### Objective:
What is needed is an exact copy of the lines from the line containing "Write a Blender" to the line containing "scene.camera = camo", both lines included, and nothing else.
─── Information given ───
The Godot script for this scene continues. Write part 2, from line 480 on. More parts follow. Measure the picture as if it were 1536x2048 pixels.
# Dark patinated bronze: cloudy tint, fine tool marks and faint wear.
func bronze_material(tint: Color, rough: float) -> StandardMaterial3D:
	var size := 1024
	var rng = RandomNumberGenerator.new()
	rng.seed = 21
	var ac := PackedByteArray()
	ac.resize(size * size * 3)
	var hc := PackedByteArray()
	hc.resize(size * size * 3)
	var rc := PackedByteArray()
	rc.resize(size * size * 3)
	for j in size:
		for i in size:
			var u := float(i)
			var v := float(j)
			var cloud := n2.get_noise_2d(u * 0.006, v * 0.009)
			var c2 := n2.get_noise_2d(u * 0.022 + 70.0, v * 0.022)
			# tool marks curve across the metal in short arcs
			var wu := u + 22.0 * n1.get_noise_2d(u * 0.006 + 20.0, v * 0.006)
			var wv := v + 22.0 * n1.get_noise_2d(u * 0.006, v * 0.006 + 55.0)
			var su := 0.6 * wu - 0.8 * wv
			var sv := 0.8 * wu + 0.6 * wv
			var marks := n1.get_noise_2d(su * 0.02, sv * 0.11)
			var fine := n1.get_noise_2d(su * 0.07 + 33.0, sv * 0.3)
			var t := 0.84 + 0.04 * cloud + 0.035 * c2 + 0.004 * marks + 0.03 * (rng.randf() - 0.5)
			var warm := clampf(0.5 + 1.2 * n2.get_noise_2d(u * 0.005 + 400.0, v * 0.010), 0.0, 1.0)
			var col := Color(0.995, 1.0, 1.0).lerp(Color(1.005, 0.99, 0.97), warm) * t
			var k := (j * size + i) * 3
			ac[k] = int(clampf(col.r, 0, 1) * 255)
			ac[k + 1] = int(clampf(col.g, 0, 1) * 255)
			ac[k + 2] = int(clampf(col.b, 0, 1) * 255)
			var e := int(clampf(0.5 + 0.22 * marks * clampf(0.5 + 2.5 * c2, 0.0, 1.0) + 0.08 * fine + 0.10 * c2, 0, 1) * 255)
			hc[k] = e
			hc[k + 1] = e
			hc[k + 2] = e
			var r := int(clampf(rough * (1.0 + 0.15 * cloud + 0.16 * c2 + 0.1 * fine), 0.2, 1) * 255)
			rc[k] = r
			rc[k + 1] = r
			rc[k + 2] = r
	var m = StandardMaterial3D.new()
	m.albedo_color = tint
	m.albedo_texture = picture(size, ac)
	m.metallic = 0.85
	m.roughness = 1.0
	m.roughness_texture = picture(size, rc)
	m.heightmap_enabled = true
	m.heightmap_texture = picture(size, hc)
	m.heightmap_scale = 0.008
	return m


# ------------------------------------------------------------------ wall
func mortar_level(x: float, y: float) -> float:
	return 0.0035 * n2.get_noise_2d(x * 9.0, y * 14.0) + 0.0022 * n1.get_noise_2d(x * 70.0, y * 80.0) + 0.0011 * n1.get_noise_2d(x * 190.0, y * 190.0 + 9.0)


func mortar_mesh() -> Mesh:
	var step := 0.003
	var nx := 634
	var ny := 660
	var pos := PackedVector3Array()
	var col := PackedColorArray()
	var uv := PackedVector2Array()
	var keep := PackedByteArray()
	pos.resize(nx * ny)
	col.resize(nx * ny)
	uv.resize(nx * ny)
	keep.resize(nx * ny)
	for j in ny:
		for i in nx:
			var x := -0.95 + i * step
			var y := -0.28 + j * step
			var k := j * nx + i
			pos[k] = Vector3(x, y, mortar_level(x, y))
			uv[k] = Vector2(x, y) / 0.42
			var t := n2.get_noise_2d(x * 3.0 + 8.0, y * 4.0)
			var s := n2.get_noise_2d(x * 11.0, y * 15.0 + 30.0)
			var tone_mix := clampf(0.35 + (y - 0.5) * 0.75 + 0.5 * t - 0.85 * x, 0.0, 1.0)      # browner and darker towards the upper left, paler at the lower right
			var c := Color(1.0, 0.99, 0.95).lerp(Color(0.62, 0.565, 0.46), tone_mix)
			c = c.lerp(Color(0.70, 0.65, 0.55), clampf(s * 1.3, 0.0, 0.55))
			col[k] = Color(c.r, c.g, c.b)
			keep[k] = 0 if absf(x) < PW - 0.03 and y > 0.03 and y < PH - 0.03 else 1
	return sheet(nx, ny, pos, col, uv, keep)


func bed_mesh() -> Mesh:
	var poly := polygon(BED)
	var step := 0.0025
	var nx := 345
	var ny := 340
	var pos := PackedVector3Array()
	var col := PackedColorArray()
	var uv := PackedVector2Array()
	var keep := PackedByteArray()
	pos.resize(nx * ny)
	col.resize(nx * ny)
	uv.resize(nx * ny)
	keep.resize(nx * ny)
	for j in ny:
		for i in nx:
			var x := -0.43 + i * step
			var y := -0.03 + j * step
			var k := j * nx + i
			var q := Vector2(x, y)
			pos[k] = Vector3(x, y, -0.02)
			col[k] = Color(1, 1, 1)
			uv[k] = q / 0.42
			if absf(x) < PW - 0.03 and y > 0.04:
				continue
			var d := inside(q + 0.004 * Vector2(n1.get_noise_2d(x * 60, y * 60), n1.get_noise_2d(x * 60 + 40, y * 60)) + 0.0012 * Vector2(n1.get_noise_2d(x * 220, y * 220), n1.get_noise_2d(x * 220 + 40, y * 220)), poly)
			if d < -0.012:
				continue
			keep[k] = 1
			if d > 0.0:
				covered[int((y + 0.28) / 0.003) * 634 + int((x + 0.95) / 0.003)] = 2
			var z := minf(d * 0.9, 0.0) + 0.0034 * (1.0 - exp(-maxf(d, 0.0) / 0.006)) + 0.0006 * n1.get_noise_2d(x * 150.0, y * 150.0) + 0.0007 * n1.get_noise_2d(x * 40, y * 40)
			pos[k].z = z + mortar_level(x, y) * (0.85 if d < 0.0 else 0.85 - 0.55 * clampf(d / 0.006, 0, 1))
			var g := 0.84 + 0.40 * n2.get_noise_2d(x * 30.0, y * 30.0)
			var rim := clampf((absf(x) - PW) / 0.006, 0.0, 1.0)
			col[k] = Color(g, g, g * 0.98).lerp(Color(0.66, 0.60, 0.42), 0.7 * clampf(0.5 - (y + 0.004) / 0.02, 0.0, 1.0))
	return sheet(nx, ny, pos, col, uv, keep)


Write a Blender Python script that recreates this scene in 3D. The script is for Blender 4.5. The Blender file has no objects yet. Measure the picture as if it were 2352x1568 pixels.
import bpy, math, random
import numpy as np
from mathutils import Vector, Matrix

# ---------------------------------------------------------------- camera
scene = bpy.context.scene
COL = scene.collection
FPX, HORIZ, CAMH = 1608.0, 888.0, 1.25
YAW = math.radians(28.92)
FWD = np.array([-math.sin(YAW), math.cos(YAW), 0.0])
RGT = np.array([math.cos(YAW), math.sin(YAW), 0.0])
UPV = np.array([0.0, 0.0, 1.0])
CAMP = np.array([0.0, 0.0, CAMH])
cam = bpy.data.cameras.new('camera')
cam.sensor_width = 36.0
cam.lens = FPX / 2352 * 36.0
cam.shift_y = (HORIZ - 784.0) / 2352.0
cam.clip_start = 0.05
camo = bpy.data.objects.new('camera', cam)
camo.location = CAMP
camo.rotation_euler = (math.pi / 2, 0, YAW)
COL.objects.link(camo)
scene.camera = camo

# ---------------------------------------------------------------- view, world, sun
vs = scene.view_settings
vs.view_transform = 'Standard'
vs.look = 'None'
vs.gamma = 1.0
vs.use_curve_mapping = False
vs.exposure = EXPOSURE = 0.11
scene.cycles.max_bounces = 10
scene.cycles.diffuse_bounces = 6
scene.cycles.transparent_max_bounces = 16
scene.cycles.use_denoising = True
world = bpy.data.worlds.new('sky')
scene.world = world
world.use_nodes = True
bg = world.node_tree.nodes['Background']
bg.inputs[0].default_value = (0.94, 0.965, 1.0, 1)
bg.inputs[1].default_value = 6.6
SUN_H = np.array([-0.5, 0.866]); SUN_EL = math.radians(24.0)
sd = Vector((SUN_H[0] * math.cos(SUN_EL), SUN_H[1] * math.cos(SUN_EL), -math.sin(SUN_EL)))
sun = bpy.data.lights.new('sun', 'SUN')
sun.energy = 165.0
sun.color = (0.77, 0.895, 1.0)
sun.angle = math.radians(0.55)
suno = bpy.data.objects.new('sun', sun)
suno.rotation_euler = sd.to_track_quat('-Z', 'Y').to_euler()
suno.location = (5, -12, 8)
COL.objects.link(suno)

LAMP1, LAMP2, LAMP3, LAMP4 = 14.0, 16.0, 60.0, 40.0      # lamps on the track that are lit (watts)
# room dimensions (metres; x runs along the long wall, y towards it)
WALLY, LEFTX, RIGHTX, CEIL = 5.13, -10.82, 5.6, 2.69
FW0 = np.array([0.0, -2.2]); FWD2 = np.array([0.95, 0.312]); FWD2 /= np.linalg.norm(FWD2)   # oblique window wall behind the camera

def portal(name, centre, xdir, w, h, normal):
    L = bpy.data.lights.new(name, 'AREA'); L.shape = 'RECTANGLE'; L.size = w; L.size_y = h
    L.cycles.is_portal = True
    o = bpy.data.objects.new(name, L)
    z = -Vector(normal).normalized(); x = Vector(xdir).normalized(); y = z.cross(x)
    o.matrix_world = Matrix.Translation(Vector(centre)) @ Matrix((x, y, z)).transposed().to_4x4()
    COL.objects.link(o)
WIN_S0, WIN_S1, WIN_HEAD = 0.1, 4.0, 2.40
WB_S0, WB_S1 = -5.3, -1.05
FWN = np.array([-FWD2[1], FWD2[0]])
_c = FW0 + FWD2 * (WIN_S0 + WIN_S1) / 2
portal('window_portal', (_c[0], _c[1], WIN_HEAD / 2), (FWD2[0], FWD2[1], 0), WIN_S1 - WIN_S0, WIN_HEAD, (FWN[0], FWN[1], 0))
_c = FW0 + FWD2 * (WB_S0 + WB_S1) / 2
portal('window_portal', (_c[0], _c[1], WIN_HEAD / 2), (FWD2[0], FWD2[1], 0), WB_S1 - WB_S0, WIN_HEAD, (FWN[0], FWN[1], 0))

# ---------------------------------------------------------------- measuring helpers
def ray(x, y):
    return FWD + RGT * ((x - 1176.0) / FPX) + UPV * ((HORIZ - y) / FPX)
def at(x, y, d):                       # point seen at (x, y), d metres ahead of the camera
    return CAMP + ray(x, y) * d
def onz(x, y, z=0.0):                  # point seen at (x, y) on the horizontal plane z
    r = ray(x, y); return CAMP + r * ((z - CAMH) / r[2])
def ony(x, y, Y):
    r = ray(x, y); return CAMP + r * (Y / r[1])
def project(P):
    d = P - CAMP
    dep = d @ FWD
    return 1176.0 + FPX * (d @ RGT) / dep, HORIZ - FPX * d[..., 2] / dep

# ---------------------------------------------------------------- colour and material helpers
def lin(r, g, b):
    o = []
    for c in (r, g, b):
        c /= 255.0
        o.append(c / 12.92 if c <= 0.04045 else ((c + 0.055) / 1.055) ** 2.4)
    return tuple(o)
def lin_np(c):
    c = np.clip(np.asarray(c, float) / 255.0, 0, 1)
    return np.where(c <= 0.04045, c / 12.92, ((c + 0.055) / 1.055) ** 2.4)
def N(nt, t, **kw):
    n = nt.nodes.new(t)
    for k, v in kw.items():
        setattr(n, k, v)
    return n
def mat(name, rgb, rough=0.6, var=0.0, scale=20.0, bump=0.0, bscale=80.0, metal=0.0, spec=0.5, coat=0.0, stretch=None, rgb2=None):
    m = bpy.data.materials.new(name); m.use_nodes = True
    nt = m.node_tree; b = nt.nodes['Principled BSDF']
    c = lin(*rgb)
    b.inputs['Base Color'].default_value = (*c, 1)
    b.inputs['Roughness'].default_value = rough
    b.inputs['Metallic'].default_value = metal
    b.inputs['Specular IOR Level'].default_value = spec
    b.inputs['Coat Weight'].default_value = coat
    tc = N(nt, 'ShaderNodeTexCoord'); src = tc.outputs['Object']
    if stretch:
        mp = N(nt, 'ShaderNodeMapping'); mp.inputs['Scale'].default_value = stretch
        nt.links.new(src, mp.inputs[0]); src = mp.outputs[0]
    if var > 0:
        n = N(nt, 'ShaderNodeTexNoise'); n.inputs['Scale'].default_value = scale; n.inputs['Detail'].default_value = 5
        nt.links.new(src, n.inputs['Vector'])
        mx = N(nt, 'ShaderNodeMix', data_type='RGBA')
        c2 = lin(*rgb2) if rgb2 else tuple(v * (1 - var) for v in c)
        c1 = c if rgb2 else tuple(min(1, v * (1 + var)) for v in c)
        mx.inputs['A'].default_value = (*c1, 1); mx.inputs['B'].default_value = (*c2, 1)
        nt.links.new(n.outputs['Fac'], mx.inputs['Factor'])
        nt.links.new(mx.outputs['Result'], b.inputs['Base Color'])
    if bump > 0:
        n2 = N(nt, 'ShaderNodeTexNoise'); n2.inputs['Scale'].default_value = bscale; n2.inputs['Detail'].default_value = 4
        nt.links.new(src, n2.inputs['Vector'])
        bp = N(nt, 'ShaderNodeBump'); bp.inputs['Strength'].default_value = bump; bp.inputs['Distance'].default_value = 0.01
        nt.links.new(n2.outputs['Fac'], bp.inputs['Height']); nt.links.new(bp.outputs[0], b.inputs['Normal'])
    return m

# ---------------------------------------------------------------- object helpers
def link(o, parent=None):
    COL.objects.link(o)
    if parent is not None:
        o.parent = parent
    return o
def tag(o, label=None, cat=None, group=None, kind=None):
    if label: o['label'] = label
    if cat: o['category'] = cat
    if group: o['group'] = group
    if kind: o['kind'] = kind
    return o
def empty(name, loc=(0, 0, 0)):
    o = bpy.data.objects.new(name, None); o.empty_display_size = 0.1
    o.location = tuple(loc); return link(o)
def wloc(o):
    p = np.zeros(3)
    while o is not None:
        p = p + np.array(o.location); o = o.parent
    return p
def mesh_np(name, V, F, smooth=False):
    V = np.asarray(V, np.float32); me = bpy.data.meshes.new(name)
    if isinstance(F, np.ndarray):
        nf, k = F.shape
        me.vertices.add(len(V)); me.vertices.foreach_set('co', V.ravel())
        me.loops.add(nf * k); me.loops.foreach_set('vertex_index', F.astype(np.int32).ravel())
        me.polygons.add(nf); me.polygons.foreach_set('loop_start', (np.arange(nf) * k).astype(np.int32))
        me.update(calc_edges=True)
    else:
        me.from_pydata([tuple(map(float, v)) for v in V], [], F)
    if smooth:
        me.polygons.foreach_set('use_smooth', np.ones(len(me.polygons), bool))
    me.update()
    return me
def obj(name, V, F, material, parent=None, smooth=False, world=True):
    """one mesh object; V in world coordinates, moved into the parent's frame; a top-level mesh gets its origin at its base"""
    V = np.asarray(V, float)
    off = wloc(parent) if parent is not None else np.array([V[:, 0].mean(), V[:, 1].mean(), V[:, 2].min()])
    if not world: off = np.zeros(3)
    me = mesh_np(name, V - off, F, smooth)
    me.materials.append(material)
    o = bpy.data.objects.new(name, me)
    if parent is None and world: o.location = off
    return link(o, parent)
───
### Task result:
Write a Blender Python script that recreates this scene in 3D. The script is for Blender 4.5. The Blender file has no objects yet. Measure the picture as if it were 2352x1568 pixels.
import bpy, math, random
import numpy as np
from mathutils import Vector, Matrix

# ---------------------------------------------------------------- camera
scene = bpy.context.scene
COL = scene.collection
FPX, HORIZ, CAMH = 1608.0, 888.0, 1.25
YAW = math.radians(28.92)
FWD = np.array([-math.sin(YAW), math.cos(YAW), 0.0])
RGT = np.array([math.cos(YAW), math.sin(YAW), 0.0])
UPV = np.array([0.0, 0.0, 1.0])
CAMP = np.array([0.0, 0.0, CAMH])
cam = bpy.data.cameras.new('camera')
cam.sensor_width = 36.0
cam.lens = FPX / 2352 * 36.0
cam.shift_y = (HORIZ - 784.0) / 2352.0
cam.clip_start = 0.05
camo = bpy.data.objects.new('camera', cam)
camo.location = CAMP
camo.rotation_euler = (math.pi / 2, 0, YAW)
COL.objects.link(camo)
scene.camera = camo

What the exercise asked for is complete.